I'm assuming this is a bolt-on neck.

I think this is really in urban myth territory. I've known people who've had guitars with shimmed necks where that were done over 40 years ago. I've shimmed a lot of necks in my time and I've never had a problem.

The pocket end of the neck (including the fretboard) is normally the thickest part of the neck and its also the squarest. So it's definitely the strongest part of the neck. So why would that warp and not the thinner contoured part of the neck that's probably got 2/3 the material of the heel in cross-section. Not forgetting the nut end has the most leverage force applied through string tension?
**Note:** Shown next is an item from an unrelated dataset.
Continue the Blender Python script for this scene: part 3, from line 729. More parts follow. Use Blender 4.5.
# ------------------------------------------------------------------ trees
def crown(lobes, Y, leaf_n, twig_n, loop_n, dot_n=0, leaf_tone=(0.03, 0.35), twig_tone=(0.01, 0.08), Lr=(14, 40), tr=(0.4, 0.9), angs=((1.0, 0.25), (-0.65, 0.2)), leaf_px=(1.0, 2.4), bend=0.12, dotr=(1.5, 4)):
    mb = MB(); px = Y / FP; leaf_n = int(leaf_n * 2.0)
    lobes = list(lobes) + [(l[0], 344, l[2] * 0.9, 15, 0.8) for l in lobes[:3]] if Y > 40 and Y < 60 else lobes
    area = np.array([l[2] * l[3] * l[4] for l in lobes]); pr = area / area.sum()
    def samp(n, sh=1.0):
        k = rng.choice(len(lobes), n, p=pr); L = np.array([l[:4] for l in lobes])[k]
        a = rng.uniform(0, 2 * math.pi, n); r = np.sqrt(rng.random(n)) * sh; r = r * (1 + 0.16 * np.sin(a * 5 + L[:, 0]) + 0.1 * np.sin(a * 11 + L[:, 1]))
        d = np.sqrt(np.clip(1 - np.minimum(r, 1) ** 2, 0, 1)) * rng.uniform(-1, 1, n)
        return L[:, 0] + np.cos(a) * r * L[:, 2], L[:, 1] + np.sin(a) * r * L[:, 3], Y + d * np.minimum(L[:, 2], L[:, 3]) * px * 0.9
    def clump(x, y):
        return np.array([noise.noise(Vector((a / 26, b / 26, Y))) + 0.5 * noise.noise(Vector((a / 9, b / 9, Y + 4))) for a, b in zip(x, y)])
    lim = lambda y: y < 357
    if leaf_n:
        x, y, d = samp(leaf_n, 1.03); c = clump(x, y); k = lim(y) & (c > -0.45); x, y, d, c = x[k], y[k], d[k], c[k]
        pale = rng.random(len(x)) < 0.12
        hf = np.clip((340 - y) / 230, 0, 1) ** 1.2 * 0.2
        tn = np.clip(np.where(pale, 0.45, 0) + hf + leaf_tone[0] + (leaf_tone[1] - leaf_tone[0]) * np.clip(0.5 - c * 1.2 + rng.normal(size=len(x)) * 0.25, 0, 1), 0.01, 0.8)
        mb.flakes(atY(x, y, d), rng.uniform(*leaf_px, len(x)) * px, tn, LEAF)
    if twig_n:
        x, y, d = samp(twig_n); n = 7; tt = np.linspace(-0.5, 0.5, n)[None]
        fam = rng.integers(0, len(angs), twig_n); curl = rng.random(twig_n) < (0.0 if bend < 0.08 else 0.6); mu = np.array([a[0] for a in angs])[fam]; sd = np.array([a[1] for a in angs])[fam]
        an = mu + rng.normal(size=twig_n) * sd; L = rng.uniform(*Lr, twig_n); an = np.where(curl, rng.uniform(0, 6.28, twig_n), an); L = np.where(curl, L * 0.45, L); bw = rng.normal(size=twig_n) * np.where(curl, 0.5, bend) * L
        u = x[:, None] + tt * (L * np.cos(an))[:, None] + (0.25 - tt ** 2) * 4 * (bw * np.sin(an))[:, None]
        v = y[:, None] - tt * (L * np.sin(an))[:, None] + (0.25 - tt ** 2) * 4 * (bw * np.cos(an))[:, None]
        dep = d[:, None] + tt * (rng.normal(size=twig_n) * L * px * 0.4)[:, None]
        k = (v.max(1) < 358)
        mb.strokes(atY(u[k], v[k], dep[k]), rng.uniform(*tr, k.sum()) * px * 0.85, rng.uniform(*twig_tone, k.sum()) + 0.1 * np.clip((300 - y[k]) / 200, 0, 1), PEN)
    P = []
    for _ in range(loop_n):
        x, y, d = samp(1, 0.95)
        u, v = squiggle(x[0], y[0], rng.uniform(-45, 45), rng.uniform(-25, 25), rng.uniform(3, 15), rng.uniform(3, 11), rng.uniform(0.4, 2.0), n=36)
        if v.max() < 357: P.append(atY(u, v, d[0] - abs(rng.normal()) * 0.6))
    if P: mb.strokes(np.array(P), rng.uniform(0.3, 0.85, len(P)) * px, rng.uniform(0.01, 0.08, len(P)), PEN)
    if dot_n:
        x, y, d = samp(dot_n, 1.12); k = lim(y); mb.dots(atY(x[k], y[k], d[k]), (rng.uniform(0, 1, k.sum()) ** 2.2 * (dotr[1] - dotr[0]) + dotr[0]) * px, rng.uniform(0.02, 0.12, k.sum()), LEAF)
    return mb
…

I'm not one to say that it could never happen, but you'd probably need a whole combination of factors such as repeated big temperature swings and large humidity changes, spread over a long period of time before it's ever likely to occur. If it does, you're probably also looking at wood that has inherent weaknesses in it (as not all necks are made from the ideal combination of quarter-sawn, very straight grained wood). In many instances you'd probably find those frets would have become loose anyway, but because the neck has been shimmed, people then think that's the primary reason. The fact that the fret slots are closer together at the treble end may possibly have something to do with it. But if it happens, it's rare.

I personally wouldn't use metal washers as shims. I feel metal is too hard. The luthier books normally recommend wood veneer or hard plastic. I normally use a strip of thin hardwood veneer, about 10mm wide, across the full width of the pocket. Thin veneer is somewhere between 0.6mm-0.8mm thick. If I need something a bit thicker I'll stick two strips together.